>> Begin GIVEN INFORMATION
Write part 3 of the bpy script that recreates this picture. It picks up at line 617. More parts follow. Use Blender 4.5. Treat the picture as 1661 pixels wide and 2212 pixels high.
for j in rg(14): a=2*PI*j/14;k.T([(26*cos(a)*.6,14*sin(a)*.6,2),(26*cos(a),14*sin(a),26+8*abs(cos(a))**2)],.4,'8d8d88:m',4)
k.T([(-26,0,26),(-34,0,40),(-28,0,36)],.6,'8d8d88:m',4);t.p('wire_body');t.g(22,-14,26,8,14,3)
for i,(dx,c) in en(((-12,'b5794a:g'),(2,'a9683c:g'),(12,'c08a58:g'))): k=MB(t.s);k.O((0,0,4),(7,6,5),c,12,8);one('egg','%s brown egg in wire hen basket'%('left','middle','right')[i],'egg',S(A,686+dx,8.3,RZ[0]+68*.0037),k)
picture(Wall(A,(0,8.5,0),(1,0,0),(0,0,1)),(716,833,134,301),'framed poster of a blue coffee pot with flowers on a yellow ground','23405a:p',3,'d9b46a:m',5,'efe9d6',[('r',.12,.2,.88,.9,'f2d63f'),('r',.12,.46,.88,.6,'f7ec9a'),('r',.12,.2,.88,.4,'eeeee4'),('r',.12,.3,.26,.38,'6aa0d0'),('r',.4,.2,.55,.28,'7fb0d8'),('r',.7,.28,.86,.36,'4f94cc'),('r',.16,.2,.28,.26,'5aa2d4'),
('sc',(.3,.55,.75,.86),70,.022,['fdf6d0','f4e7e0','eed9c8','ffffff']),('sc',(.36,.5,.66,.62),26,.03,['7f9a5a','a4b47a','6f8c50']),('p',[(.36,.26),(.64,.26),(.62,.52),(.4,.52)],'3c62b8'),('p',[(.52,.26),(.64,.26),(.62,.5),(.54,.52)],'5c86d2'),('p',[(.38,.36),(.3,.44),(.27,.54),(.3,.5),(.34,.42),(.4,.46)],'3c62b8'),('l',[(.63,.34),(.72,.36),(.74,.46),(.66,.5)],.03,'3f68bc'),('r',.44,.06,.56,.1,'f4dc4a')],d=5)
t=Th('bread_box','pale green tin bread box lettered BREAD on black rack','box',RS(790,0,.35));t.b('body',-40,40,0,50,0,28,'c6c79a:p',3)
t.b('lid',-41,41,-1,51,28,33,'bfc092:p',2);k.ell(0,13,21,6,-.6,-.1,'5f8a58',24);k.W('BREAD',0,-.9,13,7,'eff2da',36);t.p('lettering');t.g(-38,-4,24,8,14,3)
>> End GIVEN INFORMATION
TASK GOAL: Extract the data exactly as given.

RESULT OF THIS TASK:
Write part 3 of the bpy script that recreates this picture. It picks up at line 617. More parts follow. Use Blender 4.5. Treat the picture as 1661 pixels wide and 2212 pixels high.
for j in rg(14): a=2*PI*j/14;k.T([(26*cos(a)*.6,14*sin(a)*.6,2),(26*cos(a),14*sin(a),26+8*abs(cos(a))**2)],.4,'8d8d88:m',4)
k.T([(-26,0,26),(-34,0,40),(-28,0,36)],.6,'8d8d88:m',4);t.p('wire_body');t.g(22,-14,26,8,14,3)
for i,(dx,c) in en(((-12,'b5794a:g'),(2,'a9683c:g'),(12,'c08a58:g'))): k=MB(t.s);k.O((0,0,4),(7,6,5),c,12,8);one('egg','%s brown egg in wire hen basket'%('left','middle','right')[i],'egg',S(A,686+dx,8.3,RZ[0]+68*.0037),k)
picture(Wall(A,(0,8.5,0),(1,0,0),(0,0,1)),(716,833,134,301),'framed poster of a blue coffee pot with flowers on a yellow ground','23405a:p',3,'d9b46a:m',5,'efe9d6',[('r',.12,.2,.88,.9,'f2d63f'),('r',.12,.46,.88,.6,'f7ec9a'),('r',.12,.2,.88,.4,'eeeee4'),('r',.12,.3,.26,.38,'6aa0d0'),('r',.4,.2,.55,.28,'7fb0d8'),('r',.7,.28,.86,.36,'4f94cc'),('r',.16,.2,.28,.26,'5aa2d4'),
('sc',(.3,.55,.75,.86),70,.022,['fdf6d0','f4e7e0','eed9c8','ffffff']),('sc',(.36,.5,.66,.62),26,.03,['7f9a5a','a4b47a','6f8c50']),('p',[(.36,.26),(.64,.26),(.62,.52),(.4,.52)],'3c62b8'),('p',[(.52,.26),(.64,.26),(.62,.5),(.54,.52)],'5c86d2'),('p',[(.38,.36),(.3,.44),(.27,.54),(.3,.5),(.34,.42),(.4,.46)],'3c62b8'),('l',[(.63,.34),(.72,.36),(.74,.46),(.66,.5)],.03,'3f68bc'),('r',.44,.06,.56,.1,'f4dc4a')],d=5)
t=Th('bread_box','pale green tin bread box lettered BREAD on black rack','box',RS(790,0,.35));t.b('body',-40,40,0,50,0,28,'c6c79a:p',3)
t.b('lid',-41,41,-1,51,28,33,'bfc092:p',2);k.ell(0,13,21,6,-.6,-.1,'5f8a58',24);k.W('BREAD',0,-.9,13,7,'eff2da',36);t.p('lettering');t.g(-38,-4,24,8,14,3)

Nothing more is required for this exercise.